%%

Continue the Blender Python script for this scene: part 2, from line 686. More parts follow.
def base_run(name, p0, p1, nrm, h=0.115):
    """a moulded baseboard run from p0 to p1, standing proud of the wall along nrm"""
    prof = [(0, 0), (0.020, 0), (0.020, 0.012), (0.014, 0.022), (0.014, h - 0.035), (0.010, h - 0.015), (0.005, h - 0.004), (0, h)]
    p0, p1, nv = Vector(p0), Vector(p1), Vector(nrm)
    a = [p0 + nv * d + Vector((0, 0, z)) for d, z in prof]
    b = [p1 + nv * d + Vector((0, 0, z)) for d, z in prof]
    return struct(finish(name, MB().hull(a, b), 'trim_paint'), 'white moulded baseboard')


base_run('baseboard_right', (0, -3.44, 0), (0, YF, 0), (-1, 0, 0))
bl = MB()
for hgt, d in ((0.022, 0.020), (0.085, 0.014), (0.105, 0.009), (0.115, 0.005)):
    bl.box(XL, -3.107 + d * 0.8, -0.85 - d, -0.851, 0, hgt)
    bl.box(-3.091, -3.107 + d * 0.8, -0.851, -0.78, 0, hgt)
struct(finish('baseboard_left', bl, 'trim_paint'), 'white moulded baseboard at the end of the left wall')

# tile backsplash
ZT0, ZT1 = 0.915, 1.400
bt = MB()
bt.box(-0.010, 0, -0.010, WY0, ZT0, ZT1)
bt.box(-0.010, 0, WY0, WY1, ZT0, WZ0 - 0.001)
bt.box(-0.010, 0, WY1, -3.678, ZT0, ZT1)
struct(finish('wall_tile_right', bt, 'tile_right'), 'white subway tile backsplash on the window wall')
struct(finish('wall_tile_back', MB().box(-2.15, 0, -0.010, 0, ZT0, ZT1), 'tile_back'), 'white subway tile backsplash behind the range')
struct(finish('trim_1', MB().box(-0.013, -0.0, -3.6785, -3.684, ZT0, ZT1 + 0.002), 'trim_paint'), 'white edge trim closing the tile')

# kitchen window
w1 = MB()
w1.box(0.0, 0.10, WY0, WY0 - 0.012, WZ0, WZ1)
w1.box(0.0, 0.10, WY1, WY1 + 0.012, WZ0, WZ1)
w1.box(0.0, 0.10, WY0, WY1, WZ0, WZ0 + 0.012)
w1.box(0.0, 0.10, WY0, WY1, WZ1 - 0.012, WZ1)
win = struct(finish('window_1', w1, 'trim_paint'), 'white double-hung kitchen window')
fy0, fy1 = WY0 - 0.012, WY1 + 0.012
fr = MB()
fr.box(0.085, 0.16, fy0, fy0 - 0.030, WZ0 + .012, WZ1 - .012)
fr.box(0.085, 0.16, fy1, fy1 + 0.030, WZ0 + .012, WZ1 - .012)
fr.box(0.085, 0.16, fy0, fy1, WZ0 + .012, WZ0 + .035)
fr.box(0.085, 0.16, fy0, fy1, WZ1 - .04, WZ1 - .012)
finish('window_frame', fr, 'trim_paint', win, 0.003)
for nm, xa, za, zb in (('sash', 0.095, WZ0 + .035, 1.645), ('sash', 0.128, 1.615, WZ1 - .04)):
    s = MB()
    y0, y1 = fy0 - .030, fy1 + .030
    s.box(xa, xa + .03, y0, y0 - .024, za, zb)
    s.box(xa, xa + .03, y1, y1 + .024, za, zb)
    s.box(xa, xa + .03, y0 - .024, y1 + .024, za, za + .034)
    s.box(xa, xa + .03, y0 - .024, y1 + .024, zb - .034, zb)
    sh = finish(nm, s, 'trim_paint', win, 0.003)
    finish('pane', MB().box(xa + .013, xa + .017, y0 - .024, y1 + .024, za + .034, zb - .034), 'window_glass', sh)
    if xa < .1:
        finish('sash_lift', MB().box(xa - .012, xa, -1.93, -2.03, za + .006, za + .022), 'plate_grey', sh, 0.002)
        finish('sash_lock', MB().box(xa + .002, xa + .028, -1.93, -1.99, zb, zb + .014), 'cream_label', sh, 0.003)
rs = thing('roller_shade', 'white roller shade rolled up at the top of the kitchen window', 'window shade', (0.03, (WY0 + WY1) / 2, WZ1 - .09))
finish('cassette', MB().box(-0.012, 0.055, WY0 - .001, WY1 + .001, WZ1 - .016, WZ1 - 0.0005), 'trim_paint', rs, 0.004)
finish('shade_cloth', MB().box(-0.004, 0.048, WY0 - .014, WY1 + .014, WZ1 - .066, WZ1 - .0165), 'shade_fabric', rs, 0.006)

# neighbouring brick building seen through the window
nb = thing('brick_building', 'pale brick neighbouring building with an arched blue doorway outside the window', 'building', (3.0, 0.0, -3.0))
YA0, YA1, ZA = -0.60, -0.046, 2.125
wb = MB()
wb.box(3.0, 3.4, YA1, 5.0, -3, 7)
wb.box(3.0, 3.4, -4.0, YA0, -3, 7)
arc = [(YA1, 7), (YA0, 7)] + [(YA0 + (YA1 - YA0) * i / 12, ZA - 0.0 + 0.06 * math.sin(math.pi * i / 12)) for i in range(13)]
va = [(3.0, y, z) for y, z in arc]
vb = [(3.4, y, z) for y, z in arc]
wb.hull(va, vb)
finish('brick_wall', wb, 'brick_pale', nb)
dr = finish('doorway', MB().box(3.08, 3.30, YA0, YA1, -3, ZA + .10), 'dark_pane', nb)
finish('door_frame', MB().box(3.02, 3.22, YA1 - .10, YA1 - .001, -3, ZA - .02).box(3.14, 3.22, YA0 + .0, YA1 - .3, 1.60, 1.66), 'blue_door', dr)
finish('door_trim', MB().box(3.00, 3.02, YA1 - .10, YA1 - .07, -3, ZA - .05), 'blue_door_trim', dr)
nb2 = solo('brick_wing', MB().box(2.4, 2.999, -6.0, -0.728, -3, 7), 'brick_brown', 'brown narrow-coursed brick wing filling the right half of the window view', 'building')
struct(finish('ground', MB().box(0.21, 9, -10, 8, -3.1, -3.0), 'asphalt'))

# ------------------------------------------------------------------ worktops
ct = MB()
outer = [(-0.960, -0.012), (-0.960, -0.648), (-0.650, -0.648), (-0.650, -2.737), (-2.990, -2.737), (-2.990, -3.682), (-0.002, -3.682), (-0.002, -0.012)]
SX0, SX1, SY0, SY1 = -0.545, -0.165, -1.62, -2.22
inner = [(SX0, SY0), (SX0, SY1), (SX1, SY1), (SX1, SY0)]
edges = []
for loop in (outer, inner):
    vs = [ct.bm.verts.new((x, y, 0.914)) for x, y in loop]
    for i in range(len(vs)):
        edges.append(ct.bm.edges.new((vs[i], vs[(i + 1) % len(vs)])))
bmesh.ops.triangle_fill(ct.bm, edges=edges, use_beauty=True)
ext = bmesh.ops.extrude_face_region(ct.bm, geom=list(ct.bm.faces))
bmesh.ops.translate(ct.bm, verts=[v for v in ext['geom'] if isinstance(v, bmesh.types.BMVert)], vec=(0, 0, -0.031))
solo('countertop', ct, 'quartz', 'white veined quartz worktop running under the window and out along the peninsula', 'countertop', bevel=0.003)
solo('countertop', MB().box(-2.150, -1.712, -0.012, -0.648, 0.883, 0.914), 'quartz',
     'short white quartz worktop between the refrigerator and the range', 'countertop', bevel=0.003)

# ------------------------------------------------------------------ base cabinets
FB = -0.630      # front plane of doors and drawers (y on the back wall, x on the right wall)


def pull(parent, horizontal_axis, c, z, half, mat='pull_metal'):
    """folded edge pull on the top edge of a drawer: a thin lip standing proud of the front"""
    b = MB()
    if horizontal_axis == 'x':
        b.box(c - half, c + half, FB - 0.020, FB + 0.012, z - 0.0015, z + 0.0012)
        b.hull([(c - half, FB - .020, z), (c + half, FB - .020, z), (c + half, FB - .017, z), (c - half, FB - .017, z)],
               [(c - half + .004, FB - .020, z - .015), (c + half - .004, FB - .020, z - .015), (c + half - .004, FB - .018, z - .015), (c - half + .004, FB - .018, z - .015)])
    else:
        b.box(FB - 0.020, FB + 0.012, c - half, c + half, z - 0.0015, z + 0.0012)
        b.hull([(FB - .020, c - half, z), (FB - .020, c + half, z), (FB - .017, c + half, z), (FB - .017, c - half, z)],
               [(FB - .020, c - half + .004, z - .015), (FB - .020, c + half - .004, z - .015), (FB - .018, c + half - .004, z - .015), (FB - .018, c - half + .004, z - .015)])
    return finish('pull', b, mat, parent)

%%

# Exercise goal:
Print only the lines from the top of the data above down to the line holding "b), 'trim_paint'), 'white moulded baseboard')", inclusive.

# Task answer:
Continue the Blender Python script for this scene: part 2, from line 686. More parts follow.
def base_run(name, p0, p1, nrm, h=0.115):
    """a moulded baseboard run from p0 to p1, standing proud of the wall along nrm"""
    prof = [(0, 0), (0.020, 0), (0.020, 0.012), (0.014, 0.022), (0.014, h - 0.035), (0.010, h - 0.015), (0.005, h - 0.004), (0, h)]
    p0, p1, nv = Vector(p0), Vector(p1), Vector(nrm)
    a = [p0 + nv * d + Vector((0, 0, z)) for d, z in prof]
    b = [p1 + nv * d + Vector((0, 0, z)) for d, z in prof]
    return struct(finish(name, MB().hull(a, b), 'trim_paint'), 'white moulded baseboard')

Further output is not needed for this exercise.